If i knew how often he'd be on top of his house, I'd have named him Snoopy.

I think I've put you through enough spider talk today. How about some bird talk? Marissa and Rodney took a short trip to the pet store yesterday. She had to get something small for the new aquarium, and she brought Rodney along. "Come back with a bird, you coward," I offered as parting words out the door.

With that, I was knowingly teasing Marissa about her own internal conflict. Marissa likes the idea of owning a bird. She admires them for their intelligence. She's probably drawn to the challenge of training a bird. But birds scare her, and they kind of scare me too.

bird

This is fine.

"I could feel its claws digging into my arm," she said. "It was constantly adjusting its weight to balance, and that made me nervous."

Back at work, we kicked off the week with stand-up. Scott and Derek were back from week long vacations, and after such a quiet week it felt good to be closer to full strength. Scott began our relaxed stand-up with a funny story about how he won two jackpots in the same hour in Reno.
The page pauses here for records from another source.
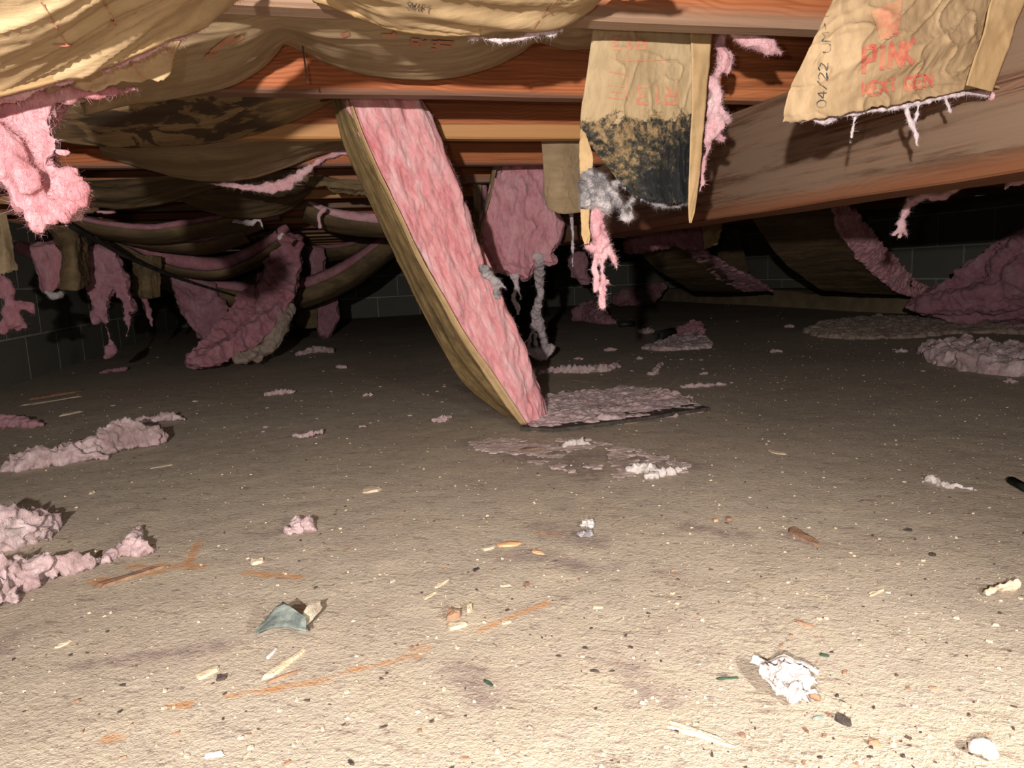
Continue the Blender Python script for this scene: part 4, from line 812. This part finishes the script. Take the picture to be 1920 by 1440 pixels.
o = wool('wool_pile', None, M_mauve, polys=[([(1700, 575, 3.1), (1745, 545, 3.1), (1785, 528, 3.1), (1840, 512, 3.0), (1862, 478, 2.9), (1890, 445, 2.8), (1935, 410, 2.7), (2040, 380, 2.6), (2040, 600, 2.6), (1940, 600, 2.7), (1860, 600, 2.85), (1780, 602, 3.0)], .30)], strokes=[[(1740, 575, 3.0, 22), (1800, 565, 2.9, 30), (1870, 550, 2.8, 40), (1920, 520, 2.7, 45)], [(1880, 500, 2.8, 35), (1920, 455, 2.75, 30)]], vox=.009, smooth=2, amp=.022, freq=17, seed=120, fuzz=700, fl=.025); tag(o, 'large heap of mauve-pink wool piled against the right wall', 'insulation')
o = gwool('wool_mat', None, M_brown, [(1508, 622), (1560, 602), (1650, 596), (1730, 598), (1800, 603), (1930, 612), (1960, 628), (1850, 624), (1780, 626), (1720, 634), (1600, 636), (1540, 632)], .026, vox=.007, smooth=1, amp=.008, freq=26, seed=121, fuzz=500, fl=.02, zflat=.8); tag(o, 'flat brownish mat of dirty wool on the floor in front of the mauve heap', 'insulation')
o = gwool('wool_mat', None, M_lump, [(1735, 662), (1765, 655), (1820, 662), (1880, 668), (1960, 668), (1960, 706), (1880, 704), (1800, 694), (1750, 684)], .055, vox=.006, smooth=1, amp=.012, freq=30, seed=122, fuzz=300, fl=.015); tag(o, 'crumpled pale pink wool mat on the floor at the right edge', 'insulation')

# ================================================================== wool on the floor
def floorwool(label, m, strokes, vox=.004, amp=.006, freq=55, seed=0, fuzz=120, name='wool_clump', smooth=1, fl=.010):
    freq *= 1.25
    o = wool(name, None, m, strokes=[[(x, y, 'g', r) for x, y, r in s] for s in strokes], vox=vox, amp=amp, freq=freq, seed=seed, fuzz=fuzz, smooth=smooth, floorclip=True, fl=fl, crump=.9, rough=.55)
    return tag(o, label, 'insulation')
floorwool('elongated heap of dusty pink wool on the floor at left', M_lump, [[(25, 868, 16), (60, 858, 20), (100, 852, 22), (150, 845, 20), (195, 830, 24), (225, 812, 34), (262, 815, 26), (298, 818, 12)], [(70, 835, 14), (88, 835, 14)], [(40, 872, 12), (110, 862, 10), (200, 852, 8)]], vox=.006, amp=.010, freq=34, seed=131, fuzz=500, fl=.012)
floorwool('small pink wool clump behind the elongated left heap', M_lump, [[(262, 785, 7), (290, 784, 7), (318, 780, 8), (345, 785, 3)]], vox=.006, amp=.007, freq=45, seed=132)
floorwool('low pink wool clump at the left edge behind the elongated heap', M_mauve, [[(-20, 790, 12), (25, 788, 13), (55, 792, 9), (78, 796, 4)]], vox=.006, amp=.008, freq=40, seed=133)
floorwool('big matted pink wool mass lying at the lower left edge', M_lump, [[(-40, 985, 45), (20, 990, 44), (62, 985, 34), (85, 975, 14)], [(-30, 1085, 42), (20, 1078, 38), (70, 1066, 26), (120, 1058, 18), (160, 1055, 12), (200, 1045, 8)], [(-20, 1115, 30), (20, 1112, 20)], [(95, 1005, 8), (80, 1000, 10)]], vox=.0045, amp=.012, freq=30, seed=134, fuzz=800, fl=.012)
floorwool('peaked wisp of pink wool beside the lower left mass', M_lump, [[(195, 1050, 5), (220, 1033, 9), (250, 1022, 17), (278, 1028, 10), (295, 1026, 4)], [(252, 1015, 10), (256, 1000, 7), (258, 990, 3)]], vox=.0028, amp=.005, freq=60, seed=135, fuzz=150)
floorwool('small crumpled tan-pink wool clump on the floor left of centre', M_lump, [[(535, 995, 5), (552, 990, 9), (568, 980, 13), (582, 986, 9)], [(556, 975, 6), (590, 975, 3)]], vox=.0022, amp=.004, freq=85, seed=136, fuzz=120, fl=.006)
floorwool('thin line of pale wool on the floor behind the fallen strip foot', M_lump, [[(1010, 698, 5), (1050, 692, 7), (1090, 692, 8), (1130, 690, 7), (1160, 686, 5)]], vox=.005, amp=.007, freq=50, seed=137)
floorwool('rounded dusky wool lump far back on the floor at centre', M_mauve, [[(1090, 585, 20), (1110, 582, 24), (1130, 596, 14), (1150, 603, 6)]], vox=.009, amp=.012, freq=26, seed=138)
o = wool('wool_clump', None, M_mauve, strokes=[[(1160, 562, 6.2, 12), (1180, 556, 6.2, 18), (1215, 552, 6.2, 20), (1240, 540, 6.2, 12)]], vox=.012, amp=.018, freq=20, seed=139); tag(o, 'dark rose wool heap far back on the floor, left end of the footing', 'insulation')
floorwool('small peaked pink wool heap beside the black pipe piece', M_mauve, [[(1262, 625, 7), (1285, 618, 11), (1302, 612, 15), (1318, 622, 7)]], vox=.006, amp=.008, freq=36, seed=140)
o = gwool('wool_mat', None, M_lump, [(1205, 654), (1250, 640), (1290, 630), (1325, 636), (1332, 652), (1280, 656), (1240, 658)], .018, vox=.007, amp=.008, freq=36, seed=141); tag(o, 'flat crumbly wool mat on the floor in front of the peaked heap', 'insulation')
floorwool('crumbs of pale wool left of the black pipe piece', M_lump, [[(1200, 622, 4), (1212, 620, 6), (1224, 620, 4)]], vox=.005, amp=.006, freq=50, seed=142, fuzz=30)
M_film = fiber_mat('wool_film', (.36, .25, .22), (.52, .38, .34), (.66, .52, .48), .4, (.22, .16, .13))
o = gwool('wool_mat', None, M_film, [(875, 830), (920, 823), (1000, 822), (1110, 824), (1200, 845), (1295, 872), (1280, 884), (1180, 892), (1110, 898), (1050, 880), (980, 862), (900, 845)], .0035, vox=.003, smooth=0, amp=.005, freq=70, seed=143, fuzz=500, fl=.010, gap=.0, zflat=.35); tag(o, 'thin shredded wool film on the floor in front of the strip foot', 'insulation')
floorwool('pale wool tuft with a fold, in the shredded film near centre', M_white, [[(1060, 835, 4), (1080, 830, 7), (1105, 832, 4)]], vox=.003, amp=.004, freq=80, seed=144)
floorwool('whitish crumpled wool clump at the front of the shredded film', M_white, [[(1180, 882, 6), (1200, 878, 9), (1222, 880, 11), (1240, 886, 7), (1285, 878, 4)], [(1215, 892, 6), (1228, 890, 6)]], vox=.003, amp=.005, freq=75, seed=145)
floorwool('tiny white wool tuft on the floor at centre', M_white, [[(1088, 985, 3), (1103, 978, 7), (1108, 984, 5)]], vox=.0022, amp=.003, freq=95, seed=146, fuzz=30)
floorwool('tiny grey wool tuft in front of the white one at centre', M_gray, [[(1090, 1000, 6), (1105, 998, 7)]], vox=.0022, amp=.003, freq=95, seed=147, fuzz=30)
floorwool('faint wool streak on the floor far left, below the pink column', M_lump, [[(500, 738, 4), (530, 734, 5), (552, 733, 3)]], vox=.004, amp=.005, freq=60, seed=148, fuzz=20)
floorwool('flat wool flake on the floor left of the strip foot', M_lump, [[(815, 788, 4), (832, 785, 5), (845, 781, 3)]], vox=.003, amp=.004, freq=70, seed=149, fuzz=20)
floorwool('pale wool streak on the floor left, in front of the pink column', M_lump, [[(550, 818, 4), (575, 815, 4), (605, 809, 4)]], vox=.003, amp=.004, freq=70, seed=150, fuzz=20)
floorwool('long thin pale wool line on the floor behind and right of the strip foot', M_lump, [[(1275, 724, 2.5), (1320, 722, 3.5), (1360, 719, 2.5)]], vox=.004, amp=.004, freq=60, seed=151, fuzz=20)
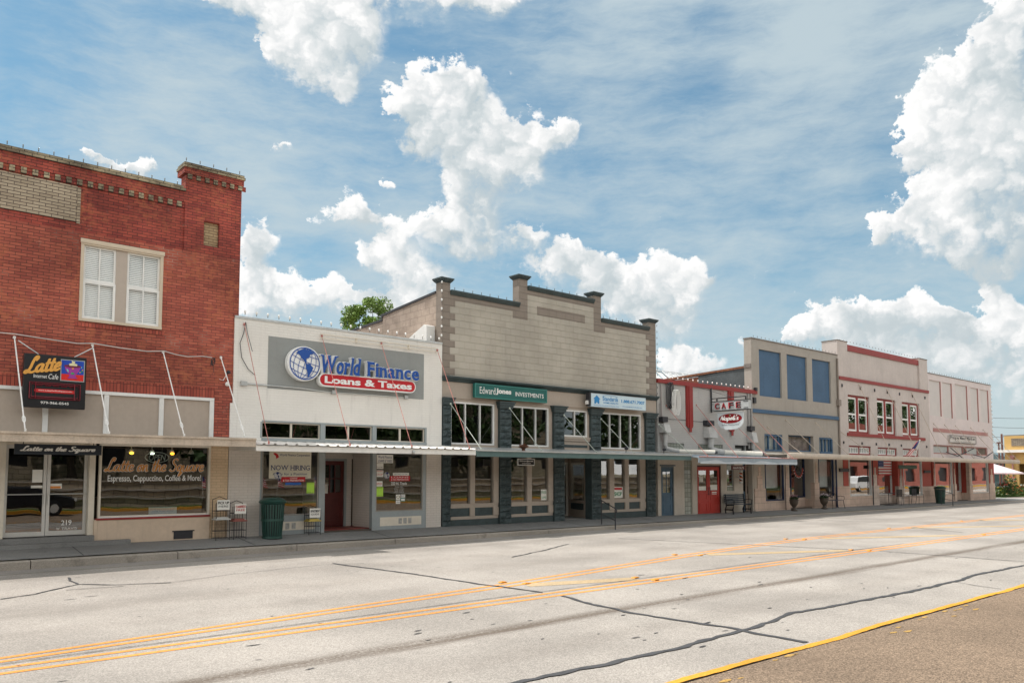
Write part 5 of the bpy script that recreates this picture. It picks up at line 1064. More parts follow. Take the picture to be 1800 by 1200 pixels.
MB().box(55.375, 58.38, FY-.03, FY+.2, .02, .62).build('stone_base', stone, PB); window(PB, 'display_window', 55.385, 58.37, .63, 2.94, FY+.06, M['alu'], .07, .08)
deco(PB, 58.39, 59.0, 1.3); MB().box(58.39, 59.0, FY, FY+.2, 1.302, 2.945).build('red_pier', redw, PB)
window(PB, 'entry_window', 59.1, 61.37, .72, 2.94, FY+.60, M['alu'], .08, .08, (60.4,), glass='dglass'); MB().box(61.402, 61.6, FY+.202, FY+.7, .66, 2.94).build('red_return', redw, PB); MB().box(59.05, 61.38, FY+.55, FY+.68, .02, .71).box(61.402, 61.6, FY+.202, FY+.7, .02, .658).build('stone_base', stone, PB); MB().box(59.0, 61.4, FY+.21, FY+.7, 2.945, 3.0).build('recess_ceiling', lowp, PB)
MB().box(61.40, 61.95, FY-.03, FY+.2, .02, 1.3).box(61.40, 61.75, FY-.02, FY+.2, 1.302, 2.945).build('stone_pier', stone, PB)
MB().box(61.952, 65.1, FY-.03, FY+.2, .02, .60).build('stone_base', stone, PB); window(PB, 'display_window', 61.76, 65.09, .61, 2.94, FY+.06, M['alu'], .09, .08)
deco(PB, 65.2, F1, 1.3); MB().box(65.2, F1, FY, FY+.2, 1.302, 2.945).build('red_pier', redw, PB)
MB().box(65.10, 65.198, FY-.02, FY+.2, .02, 2.945).build('post', M['dark'], PB)
shell(PB, F0, F1, 8.5, 22, pkw, 7.9, tf=.42)
for par_, x_, r_, m_ in ((GB, 36.67, .02, M['dark']), (GB, 41.93, .05, navyf), (RB, 46.28, .03, M['dark']), (PB, 58.36, .025, bpy.data.materials['taupe_pipe'])): MB().tube([(x_, FY-.10, .2), (x_, FY-.10, 2.9)], r_, 6).build('downpipe', m_, par_)
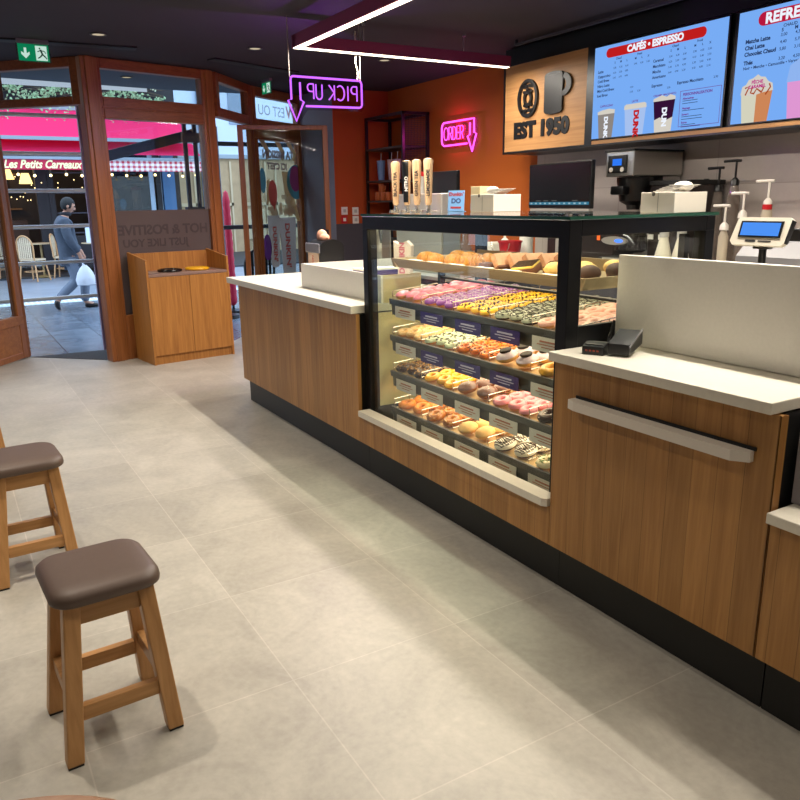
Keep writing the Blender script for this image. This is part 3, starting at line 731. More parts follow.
# ------------------------------------------------------------------ things on the counters
# card terminal and its stand
t = thing('card_terminal', 'black card payment terminal lying in its cradle on the till worktop', 'card terminal', (-1.785, 1.89, .9145), math.radians(24))
t.scale = (.86, .86, .92)
BK = P('terminal_black', '#17171a', .3); SIL = P('terminal_silver', '#9a9aa0', .35, .5)
def loc_prism(pts, w, x0): return FR((x0, 0, 0), (0, 1, 0), (0, 0, 1))
m = MB(); m.prism([(-.075, 0), (.06, 0), (.055, .03), (-.03, .042), (-.075, .03)], .085, FR((-.095, 0, 0), (0, 1, 0), (0, 0, 1))); obj('cradle', m, BK, t, local=True)
m = MB(); m.box(-.088, -.018, -.062, -.015, .0335, .037, .0, Matrix.Identity(4)); obj('contact_plate', m, DGREY, t, local=True)
m = MB()
for i in range(4): m.box(-.082+i*.015, -.073+i*.015, -.0765, -.075, .012, .018)
for i, o_ in enumerate(()): pass
obj('buttons', m, P('button_orange', '#a5442c', .5), t, local=True)
m = MB(); m.prism([(-.06, .008), (.085, .03), (.085, .075), (.06, .083), (-.06, .045)], .085, FR((0.002, 0, 0), (0, 1, 0), (0, 0, 1))); obj('handset', m, BK, t, local=True)
m = MB(); m.box(.0845, .0885, -.004, .004, 0, .15, .001, Matrix.Translation((0, -.062, .038)) @ Matrix.Rotation(-1.27, 4, 'X')); obj('edge_trim', m, SIL, t, local=True)
m = MB(); m.tube([(-.03, .05, .02), (-.06, .12, .010), (-.078, .17, .02), (-.078, .195, .05), (-.072, .207, .09)], .006, 8); obj('cable', m, BK, t, True, local=True)

# customer display + till behind the screen
c = cabinet('counter_cabinet', 'staff-side counter behind the tall white screen', -1.92, -1.12, .88, W_OAKP, .01)
for ch in list(c.children): bpy.data.objects.remove(ch)
c.location = (-1.2, 2.6, 0); WM[c.name] = Matrix.Translation((-1.2, 2.6, 0))
m = MB(); m.box(-1.915, -1.12, 2.13, 3.0, 0, .88); obj('carcass', m, BLACKM, c)
m = MB(); m.box(-1.92, -1.11, 2.115, 3.02, .881, .913, .003); obj('top', m, WHITE, c)
t = thing('till', 'grey till with a paper-white body behind the tall screen', 'till', (-1.62, 2.75, .914))
m = MB(); m.prism([(2.57, .914), (2.95, .914), (2.95, 1.24), (2.66, 1.255), (2.6, 1.2)], .42, FR((-1.86, 0, 0), (0, 1, 0), (0, 0, 1))); obj('body', m, P('till_grey', '#6f6e72', .45), t)
m = MB(); m.box(-1.95, -1.38, 2.955, 2.99, .95, 1.29, .006); obj('rear_monitor', m, BLACK, t)
t = thing('customer_display', 'small customer display with a lit blue screen above the white screen', 'display', (-1.70, 2.5, .914))
Md = Matrix.Translation((-1.70, 2.5, 1.297)) @ Matrix.Rotation(math.radians(-16), 4, 'X')
m = MB(); m.prism([(-.113, -.036), (-.1, -.05), (.088, -.05), (.1, -.04), (.108, .043), (.1, .05), (-.09, .05), (-.1, .043)], .02, Md @ FR((0, .0, 0), (1, 0, 0), (0, 0, 1)) @ Matrix.Translation((0, 0, -.02))); obj('shell', m, P('display_shell', '#cfc8ba', .4), t)
m = MB(); m.prism([(.1005, -.04), (.1085, .043), (.113, .04), (.105, -.035)], .02, Md @ FR((0, 0, 0), (1, 0, 0), (0, 0, 1)) @ Matrix.Translation((0, 0, -.0195))); obj('side_trim', m, BLACK, t)
m = MB(); m.box(-.082, .082, -.004, -.001, -.022, .036, M=Md); obj('bezel', m, BLACK, t)
m = MB(); m.box(-.074, .074, -.0055, -.0045, -.016, .030, M=Md); obj('screen', m, EM('blue_lcd', '#4f93f5', 1.0), t)
m = MB(); m.box(-.05, -.01, -.0015, -.0005, -.038, -.031, M=Md); m.box(.0, .05, -.0015, -.0005, -.037, -.032, M=Md); obj('printed_mark', m, DGREY, t)
m = MB(); m.cyl((-1.70, 2.525, .925), (-1.70, 2.525, 1.262), .013); m.cyl((-1.70, 2.525, .914), (-1.70, 2.525, .926), .04, n=20); m.box(-1.73, -1.67, 2.505, 2.54, 1.235, 1.262, .004); obj('pole', m, BLACK, t, True)

# on top of the glass case
GT = ZT+.0123
def napkins(u, v, w, d, h, label, k):
    t = thing('napkin_box', label, 'box', (u, v, GT), 0)
    m = MB(); m.box(u-w/2, u+w/2, v-d/2, v+d/2, GT, GT+h, .002); obj('carton', m, CARD, t)
    m = MB(); m.cyl((u-w*.12, v-d/2-.001, GT+h-.006), (u-w*.12, v-d/2+.004, GT+h-.006), .008, n=16); m.box(u+w*.02, u+w*.025, v-d/2-.0012, v-d/2+.002, GT+.002, GT+h-.002); obj('notch', m, P('card_shadow_notch', '#5d564c', .7), t)
    m = MB()
    for q in range(6):
        a = .5+.16*q+.3*k
        m.box(-w*.27, w*.27, -d*.25, d*.25, 0, .0025, M=Matrix.Translation((u+.01*q-.02, v+.004*q, GT+h+.002+.0045*q)) @ Matrix.Rotation(.07*q, 4, 'Z'))
    pts = []
    m.ball((u+(w*.25 if k else -w*.12), v, GT+h+.02), .035, 1.3, .6, .55, 16, 8)
    obj('paper_stack', m, PAPERW, t, True)
napkins(-3.12, 2.42, .19, .17, .083, 'white carton of folded papers on the left part of the glass case top', 0)
napkins(-2.03, 2.43, .16, .18, .075, 'white carton with a crumpled tissue on the right end of the glass case top', 1)
t = thing('card_holder', 'cream card box standing left of the white carton on the case top', 'box', (-3.29, 2.45, GT))
m = MB(); m.box(-3.33, -3.25, 2.42, 2.5, GT, GT+.125, .002); obj('box', m, P('cream_card', '#e3cf9e', .6), t)
m = MB(); m.box(-3.331, -3.25, 2.4185, 2.4195, GT+.008, GT+.04); obj('label_strip', m, P('lilac_label', '#a79ccf', .6), t)
t = thing('counter_card', 'small light blue upright sign with red lettering on the case top', 'sign', (-3.41, 2.36, GT))
Mc = Matrix.Translation((-3.38, 2.36, GT+.003)) @ Matrix.Rotation(math.radians(35), 4, 'Z') @ Matrix.Rotation(-.12, 4, 'X')
m = MB(); m.box(-.045, .045, -.002, .002, 0, .105, M=Mc); m.box(-.045, .045, -.002, .05, -.002, .001, M=Mc); obj('panel', m, P('sky_card', '#7fb2e6', .5), t)
m = MB(); m.text('Dunkin\'', .026, Mc @ FR((0, -.0025, .085), (1, 0, 0), (0, 0, 1)), .0005, .001); obj('red_lettering', m, P('sign_red2', '#a93440', .5), t); m = MB(); m.box(-.03, .03, -.003, -.0022, .012, .022, M=Mc); obj('red_band', m, P('sign_red', '#a93440', .5), t)
m = MB(); m.text('DO', .034, Mc @ FR((0, -.0025, .05), (1, 0, 0), (0, 0, 1)), .0005, .0015); obj('blue_lettering', m, P('sign_blue', '#3d4f86', .5), t)

# purple doughnut boxes and paper sleeves behind the pick-up screen
for i, (u, v, z, w, h, lab) in enumerate(((-4.23, 2.25, .907, .13, .115, 'purple and white doughnut box seen behind the case post'), (-4.42+.1, 2.43, .907, .13, .105, 'purple and orange doughnut box standing left of the case post'))):
    t = thing('doughnut_box', lab, 'box', (u, v, z))
    m = MB(); m.box(u-w/2+.06, u+w/2+.06, v-.07, v+.07, z, z+h, .002); obj('carton', m, PURPLE, t)
    m = MB()
    for q in range(4):
        m.prism(ell(u+.02+q*.035, z+h*.5, .012, h*.3, 12), .0008, FR((0, v-.0702, 0), (1, 0, 0), (0, 0, 1)))
    obj('letter_marks', m, P('box_orange', '#d06a3a', .5), t)
    m = MB(); m.box(u-w/2+.058, u+w/2+.062, v-.072, v+.072, z+h*.9, z+h+.001, .001); obj('lid', m, CARD, t)
t = thing('paper_bag', 'pink and white printed paper sleeves standing behind the case post', 'paper bag', (-4.25, 2.48, .907))
m = MB(); m.prism([(-.05, 0), (.05, 0), (.06, .24), (.03, .27), (-.03, .25), (-.06, .27)], .05, FR((-4.2, 2.54, .907), (.8, .6, 0), (0, 0, 1))); obj('sleeve', m, P('sleeve_paper', '#ead2c4', .6), t)
m = MB(); m.text('DUNKIN', .05, FR((-4.2, 2.54, 1.07), (.8, .6, 0), (0, 0, 1)) @ Matrix.Translation((0, 0, .0505)) @ Matrix.Rotation(PI/2, 4, 'Z'), .0005, .002); obj('pink_lettering', m, P('sleeve_pink', '#d86a80', .6), t)
t = thing('napkin_dispenser', 'black napkin dispenser with a pinkish napkin sticking out beyond the low screen', 'napkin dispenser', (-4.85, 2.3, .9065))
m = MB(); m.prism([(2.2, .9065), (2.38, .9065), (2.38, 1.12)]+[(2.29+.09*math.cos(a), 1.12+.055*math.sin(a)) for a in [PI*i/10 for i in range(1, 10)]]+[(2.2, 1.12)], .2, FR((-4.95, 0, 0), (0, 1, 0), (0, 0, 1))); obj('housing', m, BLACK, t, True)
m = MB(); m.box(-4.965, -4.745, 2.185, 2.2, 1.085, 1.15, .006); obj('grey_rim', m, P('rim_grey', '#6b6a72', .5), t)
m = MB(); m.box(-4.93, -4.77, 2.19, 2.199, .92, 1.084, .002); obj('front_plate', m, P('plate_beige', '#c9ac93', .6), t)
m = MB(); m.text('DUNKIN', .035, FR((-4.85, 2.1895, 1.0), (0, 0, 1), (-1, 0, 0)), .0005, .001); obj('plate_lettering', m, P('plate_red', '#b5503e', .6), t)
m = MB(); m.ball((-4.88, 2.28, 1.195), .055, 1.0, .6, .8, 12, 8); m.ball((-4.82, 2.27, 1.185), .045, 1.2, .7, .6, 12, 8); obj('napkin', m, P('napkin_pink', '#e0a486', .7), t, True)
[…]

"When you win a certain amount, uncle Sam wants a cut," explained Scott. "I had to go wait in line to fill out all the tax paper work - twice."

Later that day, I joined Derek in a debugging session. Derek had written some auditing code that was suppose to detect when containers are using deprecated methods of service discovery. Derek found the host, located the correct interface, and ran a packet sniffer. Observing from outside this domain, I always envied people who get to regularly use the term "packet sniffing" - isn't that a cool piece of jargon? And being only my sixth day on the networking team, I felt lucky to already find myself in a situation that needed it. I'll be down in a second, honey. Derek and I are sniffing packets. I'm sniffing packets with Derek.

After work, Rodney and I had ice-skating lessons. At the fifth week of a six week class, you know things are starting to get serious when one of the teachers carries around a clipboard. She observes each student, evaluating them for graduation to the next level. Luckily, Rodney wasn't wise to this. He marched, swizzled, and high-fived other kids in the class without a care in the world. Here's a video of the "blast-off game". Rodney spotted me in the stands and waved.

That's what I got today. Thanks for stopping by, everyone. Have a great Tuesday.